Le désir d’écriture imposant de plus en plus sa loi, on voit le jeune médecin s’enfermer dans son bureau, la nuit, et travailler comme un forcené à des romans qui deviendront Voyage au bout de la nuit et Mort à crédit. C’est après la parution de ce dernier et son insuccès que les choses se gâtent, que Céline va peu à peu «se claquemurer dans le monde de ses répulsions racistes» et incarner l’antisémite par excellence.

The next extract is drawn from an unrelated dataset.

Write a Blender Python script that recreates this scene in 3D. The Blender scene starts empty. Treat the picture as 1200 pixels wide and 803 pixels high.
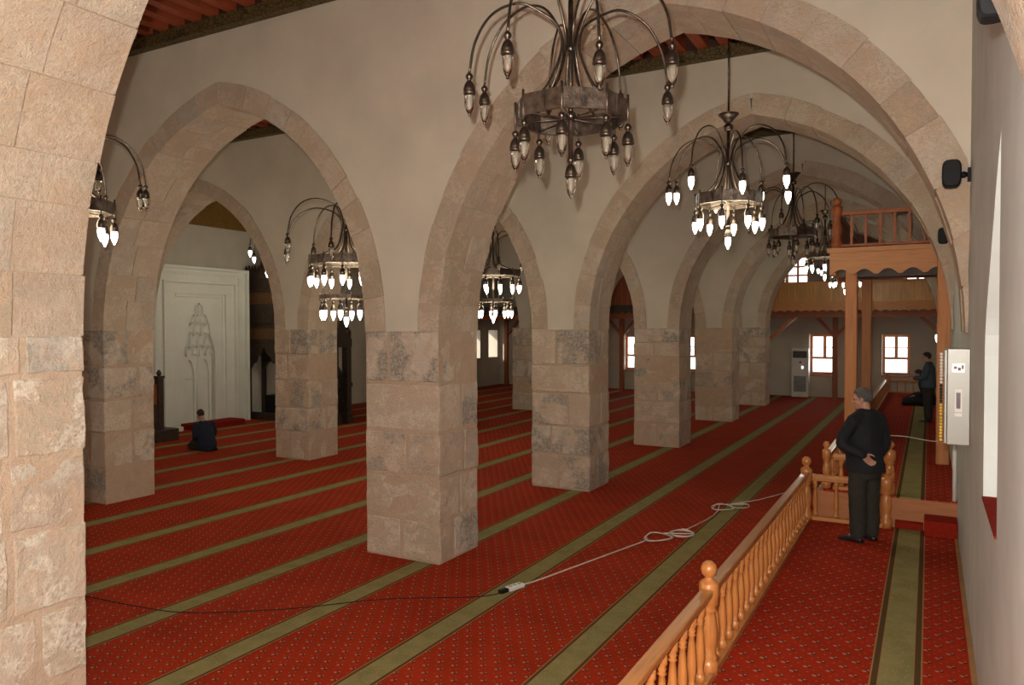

Godard rappelle à ce sujet que le racisme de Céline était tellement hystérique que les officiels nazis ne purent le prendre au sérieux. C’est naturellement la seconde partie de cette bio qui a le plus retenu mon attention: la vente de ses manuscrits en 44 pour obtenir de l’or qu’il cachera dans une ceinture pour traverser l’Allemagne en feu et rejoindre le Danemark où l’attendent d’autres pièces d’or mises en sûreté par une amie, l’arrivée à Baden-Baden, où un responsable nazi lui a réservé, à lui et à sa femme, une suite dans l’hôtel le plus luxueux de la ville, la rencontre du Dr Hauboldt (très haut dignitaire nazi) qui lui fournira les papiers lui permettant de se rendre à Berlin, de revenir à Sigmaringen et, finalement, de rejoindre le Danemark.

Si la première guerre mondiale marque de son empreinte la première partie de l’oeuvre célinien, c’est incontestablement la prison qui en marque la seconde partie. Accusé de trahison et de collaboration, l’écrivain est jeté en cellule de trois mètres sur trois, à Copenhague, où il pensait trouver refuge avec sa femme Lucette. Ces quatorze mois de réclusion vont briser l’homme, il en sortira «très amaigri, faible, voûté, presque courbé en deux». Il ne pourra désormais dormir qu’à force de Véronal. C’est dans cet état de délabrement, tant moral que physique, qu’il se lance dans une énorme correspondance avec des gens qui le défendent, lui et ses livres.

Cette correspondance avec sa correctrice Marie Canavaggia, avec Albert Paraz, Pierre Monnier et tant d’autres présente un intérêt majeur. Elle sert d’abord à préciser sa ligne de défense (délit d’opinion et non crime de guerre), puis à retrouver sa place d’écrivain dans l’esprit des Français; elle lui permet également de ressaisir les fragments dispersés de son propre passé et de donner libre cours, entre plainte et fureur, à l’expression de désirs que la morale réprouve. Elle lui permettra surtout, dans ses derniers romans, de faire évoluer sa relation au lecteur, de cultiver cette «fleur des nerfs» qui aura été la grande obsession de toute une vie: non seulement déconstruire le français académique mais pulvériser la progression linéaire du récit (ce que ses romans jusqu’à Féerie pour une autre fois conservent pour l’essentiel) au profit d’une voix, que j’aimerais dire polyphonique et qui n’interdit pas les ruptures de plans, l’introduction d’idées adjacentes, les violentes prises à partie de la lectrice, les errances entre les souvenirs, les retours au présent de l’auteur, les envolées lyrico-comiques, les brûlantes controverses et les courtes improvisations où Céline «se trouve d’emblée au meilleur de lui-même». Cette voix, on l’entend raisonner, mais surtout ré-sonner comme les sons de la trompette dont son ami Gen Paul tenait le pavillon contre un mur pour savoir, grâce aux vibrations, si elle était juste ou non. Une voix qui ne s’efforce pas de capter la bienveillance du lecteur et qui retrouve une des premières vocations du langage: exprimer les mille émotions qui peuvent à tout instant mettre le feu à la baraque.

Antonin Moeri

Henri Godard. Céline, Gallimard, 2011, (folio) , 594 p.